# What is being asked:
Print the lines beginning with the one that contains "Build this scene" and ending with the one that contains "return n.outputs['Fac']", exactly, both included, and no other lines.

# Rows:
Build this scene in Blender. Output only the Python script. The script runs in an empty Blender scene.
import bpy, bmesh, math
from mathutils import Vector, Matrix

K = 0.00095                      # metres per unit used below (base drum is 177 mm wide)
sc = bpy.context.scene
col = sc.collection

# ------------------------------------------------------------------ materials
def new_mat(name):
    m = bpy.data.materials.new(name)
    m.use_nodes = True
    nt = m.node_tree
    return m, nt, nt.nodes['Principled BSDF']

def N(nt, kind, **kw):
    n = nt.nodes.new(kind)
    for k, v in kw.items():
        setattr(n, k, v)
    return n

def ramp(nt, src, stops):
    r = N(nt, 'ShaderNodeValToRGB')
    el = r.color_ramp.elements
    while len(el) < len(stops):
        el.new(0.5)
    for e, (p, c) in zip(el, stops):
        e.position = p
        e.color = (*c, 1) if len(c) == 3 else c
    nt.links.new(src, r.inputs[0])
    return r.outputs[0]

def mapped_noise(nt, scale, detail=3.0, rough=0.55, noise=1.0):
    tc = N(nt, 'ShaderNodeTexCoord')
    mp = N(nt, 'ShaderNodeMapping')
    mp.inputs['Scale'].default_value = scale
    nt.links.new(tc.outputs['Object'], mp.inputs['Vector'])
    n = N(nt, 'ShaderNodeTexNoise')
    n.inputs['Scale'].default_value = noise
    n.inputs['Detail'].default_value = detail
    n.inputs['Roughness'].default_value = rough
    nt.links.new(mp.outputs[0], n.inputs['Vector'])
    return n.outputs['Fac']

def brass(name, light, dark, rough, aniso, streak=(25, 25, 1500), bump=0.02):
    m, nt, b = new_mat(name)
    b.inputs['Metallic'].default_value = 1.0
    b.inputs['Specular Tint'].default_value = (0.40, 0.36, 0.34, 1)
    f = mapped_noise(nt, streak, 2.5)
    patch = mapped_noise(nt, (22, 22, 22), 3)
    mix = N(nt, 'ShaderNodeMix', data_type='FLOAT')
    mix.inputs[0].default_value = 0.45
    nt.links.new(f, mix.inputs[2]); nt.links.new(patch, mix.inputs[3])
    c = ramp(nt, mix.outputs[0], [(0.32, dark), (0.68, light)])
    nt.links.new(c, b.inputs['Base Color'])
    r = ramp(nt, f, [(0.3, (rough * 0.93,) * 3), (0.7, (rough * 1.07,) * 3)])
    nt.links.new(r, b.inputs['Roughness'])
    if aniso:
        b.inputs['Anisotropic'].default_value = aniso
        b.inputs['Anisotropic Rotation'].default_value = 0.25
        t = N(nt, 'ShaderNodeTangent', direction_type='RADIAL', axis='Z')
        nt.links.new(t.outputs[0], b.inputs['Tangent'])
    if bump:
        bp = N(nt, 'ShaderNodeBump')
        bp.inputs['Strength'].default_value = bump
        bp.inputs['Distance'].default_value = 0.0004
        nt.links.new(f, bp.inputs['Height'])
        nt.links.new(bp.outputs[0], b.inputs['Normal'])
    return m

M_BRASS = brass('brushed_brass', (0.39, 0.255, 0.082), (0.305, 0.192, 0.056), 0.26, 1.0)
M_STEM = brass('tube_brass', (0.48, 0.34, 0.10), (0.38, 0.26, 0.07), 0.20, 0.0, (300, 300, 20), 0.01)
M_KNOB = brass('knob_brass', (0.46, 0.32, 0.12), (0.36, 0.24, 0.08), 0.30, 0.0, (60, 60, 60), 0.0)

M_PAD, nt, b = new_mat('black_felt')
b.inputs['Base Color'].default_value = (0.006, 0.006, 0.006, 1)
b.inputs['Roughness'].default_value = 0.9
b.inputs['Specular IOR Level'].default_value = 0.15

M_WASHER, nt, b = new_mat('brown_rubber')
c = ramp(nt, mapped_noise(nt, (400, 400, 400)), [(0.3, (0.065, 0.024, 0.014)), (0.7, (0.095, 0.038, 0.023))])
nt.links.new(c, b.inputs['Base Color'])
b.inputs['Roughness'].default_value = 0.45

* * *

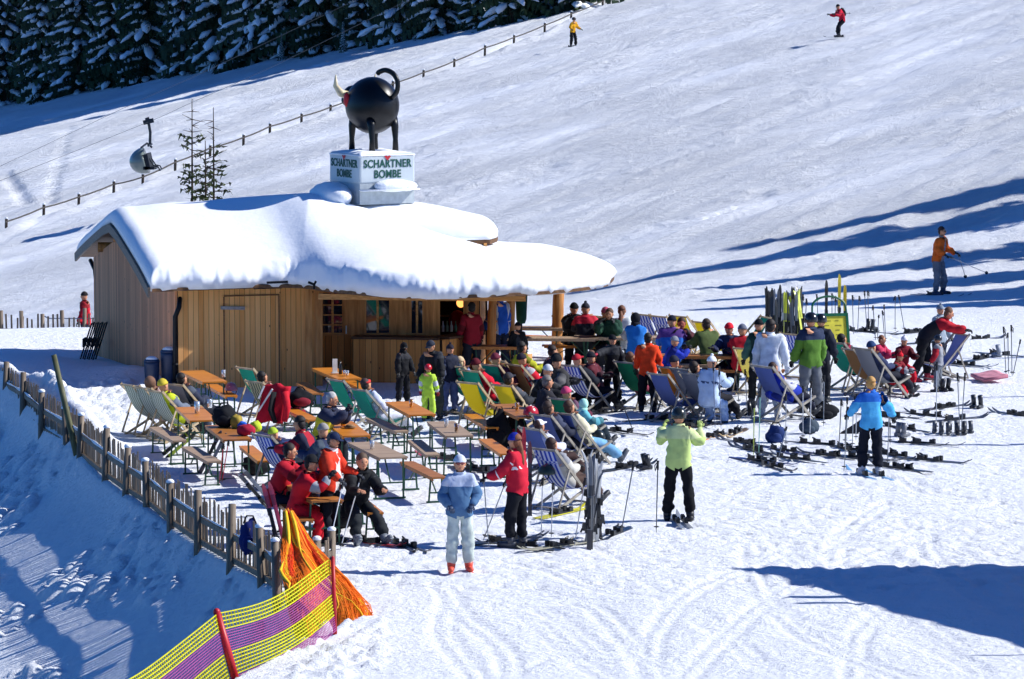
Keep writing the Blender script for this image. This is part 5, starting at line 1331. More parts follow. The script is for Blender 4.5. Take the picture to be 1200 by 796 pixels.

==

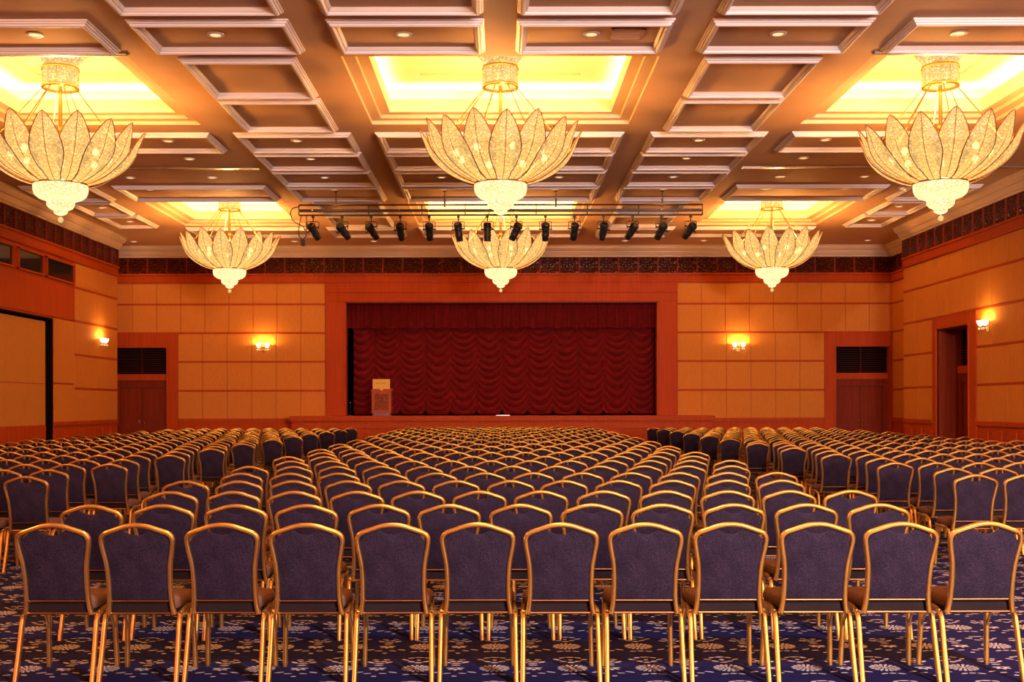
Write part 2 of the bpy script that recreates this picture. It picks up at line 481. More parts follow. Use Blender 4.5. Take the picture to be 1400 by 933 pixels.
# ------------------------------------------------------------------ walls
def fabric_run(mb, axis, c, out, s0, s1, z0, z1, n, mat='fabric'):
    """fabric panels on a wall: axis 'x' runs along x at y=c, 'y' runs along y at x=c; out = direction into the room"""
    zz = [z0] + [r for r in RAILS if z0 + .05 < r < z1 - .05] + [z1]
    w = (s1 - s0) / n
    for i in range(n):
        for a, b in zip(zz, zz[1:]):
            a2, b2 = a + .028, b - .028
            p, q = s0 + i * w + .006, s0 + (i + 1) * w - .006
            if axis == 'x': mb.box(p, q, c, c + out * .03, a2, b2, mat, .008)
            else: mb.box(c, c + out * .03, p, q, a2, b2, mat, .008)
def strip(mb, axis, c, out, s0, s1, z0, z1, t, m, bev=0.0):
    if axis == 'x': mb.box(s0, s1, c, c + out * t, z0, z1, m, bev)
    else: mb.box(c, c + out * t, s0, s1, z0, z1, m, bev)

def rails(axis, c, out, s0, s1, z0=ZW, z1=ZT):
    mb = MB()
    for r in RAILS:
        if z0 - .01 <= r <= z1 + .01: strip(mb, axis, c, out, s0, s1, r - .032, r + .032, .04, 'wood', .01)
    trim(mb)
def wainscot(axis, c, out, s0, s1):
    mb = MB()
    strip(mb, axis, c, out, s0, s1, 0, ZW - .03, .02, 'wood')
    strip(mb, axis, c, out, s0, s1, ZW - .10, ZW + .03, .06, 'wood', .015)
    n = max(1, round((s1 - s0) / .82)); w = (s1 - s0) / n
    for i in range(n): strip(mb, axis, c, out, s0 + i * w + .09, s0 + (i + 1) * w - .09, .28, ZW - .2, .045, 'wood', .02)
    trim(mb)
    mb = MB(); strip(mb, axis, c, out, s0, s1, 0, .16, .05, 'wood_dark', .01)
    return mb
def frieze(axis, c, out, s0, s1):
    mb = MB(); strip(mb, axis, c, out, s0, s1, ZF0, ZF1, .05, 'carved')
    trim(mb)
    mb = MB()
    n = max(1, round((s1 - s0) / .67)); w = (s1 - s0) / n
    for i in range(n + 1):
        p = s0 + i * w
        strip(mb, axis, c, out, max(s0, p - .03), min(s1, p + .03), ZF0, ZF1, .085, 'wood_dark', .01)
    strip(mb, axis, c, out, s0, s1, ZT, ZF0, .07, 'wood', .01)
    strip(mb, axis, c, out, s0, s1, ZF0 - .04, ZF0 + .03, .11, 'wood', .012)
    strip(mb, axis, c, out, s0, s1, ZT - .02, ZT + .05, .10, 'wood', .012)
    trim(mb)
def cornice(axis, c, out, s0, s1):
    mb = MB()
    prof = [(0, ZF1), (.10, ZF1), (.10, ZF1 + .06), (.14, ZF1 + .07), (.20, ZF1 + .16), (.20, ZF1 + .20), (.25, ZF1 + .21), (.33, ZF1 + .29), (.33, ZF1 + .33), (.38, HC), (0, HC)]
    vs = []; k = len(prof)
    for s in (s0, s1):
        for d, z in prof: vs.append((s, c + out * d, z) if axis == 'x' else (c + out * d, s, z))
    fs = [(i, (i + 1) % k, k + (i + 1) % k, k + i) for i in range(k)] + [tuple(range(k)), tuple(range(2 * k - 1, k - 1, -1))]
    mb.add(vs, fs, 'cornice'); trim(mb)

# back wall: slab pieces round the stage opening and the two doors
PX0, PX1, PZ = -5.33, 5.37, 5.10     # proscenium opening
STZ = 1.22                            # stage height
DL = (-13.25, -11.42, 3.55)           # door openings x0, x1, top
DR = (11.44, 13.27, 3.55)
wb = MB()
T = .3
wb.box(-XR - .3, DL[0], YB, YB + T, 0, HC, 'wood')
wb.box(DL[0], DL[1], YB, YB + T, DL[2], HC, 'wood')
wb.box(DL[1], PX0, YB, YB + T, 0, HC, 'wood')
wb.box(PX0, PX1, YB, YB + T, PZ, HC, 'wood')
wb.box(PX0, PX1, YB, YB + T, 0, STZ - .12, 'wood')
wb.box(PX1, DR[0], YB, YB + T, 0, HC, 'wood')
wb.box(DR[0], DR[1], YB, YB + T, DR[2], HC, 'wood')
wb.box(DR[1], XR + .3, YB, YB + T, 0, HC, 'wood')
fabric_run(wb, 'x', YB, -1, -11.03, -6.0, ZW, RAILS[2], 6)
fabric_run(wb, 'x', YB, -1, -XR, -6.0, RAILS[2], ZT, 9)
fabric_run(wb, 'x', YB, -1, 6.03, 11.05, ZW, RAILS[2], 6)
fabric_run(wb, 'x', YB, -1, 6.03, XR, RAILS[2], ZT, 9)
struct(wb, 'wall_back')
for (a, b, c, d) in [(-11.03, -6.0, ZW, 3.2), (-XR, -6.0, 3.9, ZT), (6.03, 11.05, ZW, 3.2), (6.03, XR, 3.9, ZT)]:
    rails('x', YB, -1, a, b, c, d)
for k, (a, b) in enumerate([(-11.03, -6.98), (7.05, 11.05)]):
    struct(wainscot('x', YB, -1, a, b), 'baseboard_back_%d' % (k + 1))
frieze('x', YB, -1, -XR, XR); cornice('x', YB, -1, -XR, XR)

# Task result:
Build this scene in Blender. Output only the Python script. The script runs in an empty Blender scene.
import bpy, bmesh, math
from mathutils import Vector, Matrix

K = 0.00095                      # metres per unit used below (base drum is 177 mm wide)
sc = bpy.context.scene
col = sc.collection

# ------------------------------------------------------------------ materials
def new_mat(name):
    m = bpy.data.materials.new(name)
    m.use_nodes = True
    nt = m.node_tree
    return m, nt, nt.nodes['Principled BSDF']

def N(nt, kind, **kw):
    n = nt.nodes.new(kind)
    for k, v in kw.items():
        setattr(n, k, v)
    return n

def ramp(nt, src, stops):
    r = N(nt, 'ShaderNodeValToRGB')
    el = r.color_ramp.elements
    while len(el) < len(stops):
        el.new(0.5)
    for e, (p, c) in zip(el, stops):
        e.position = p
        e.color = (*c, 1) if len(c) == 3 else c
    nt.links.new(src, r.inputs[0])
    return r.outputs[0]

def mapped_noise(nt, scale, detail=3.0, rough=0.55, noise=1.0):
    tc = N(nt, 'ShaderNodeTexCoord')
    mp = N(nt, 'ShaderNodeMapping')
    mp.inputs['Scale'].default_value = scale
    nt.links.new(tc.outputs['Object'], mp.inputs['Vector'])
    n = N(nt, 'ShaderNodeTexNoise')
    n.inputs['Scale'].default_value = noise
    n.inputs['Detail'].default_value = detail
    n.inputs['Roughness'].default_value = rough
    nt.links.new(mp.outputs[0], n.inputs['Vector'])
    return n.outputs['Fac']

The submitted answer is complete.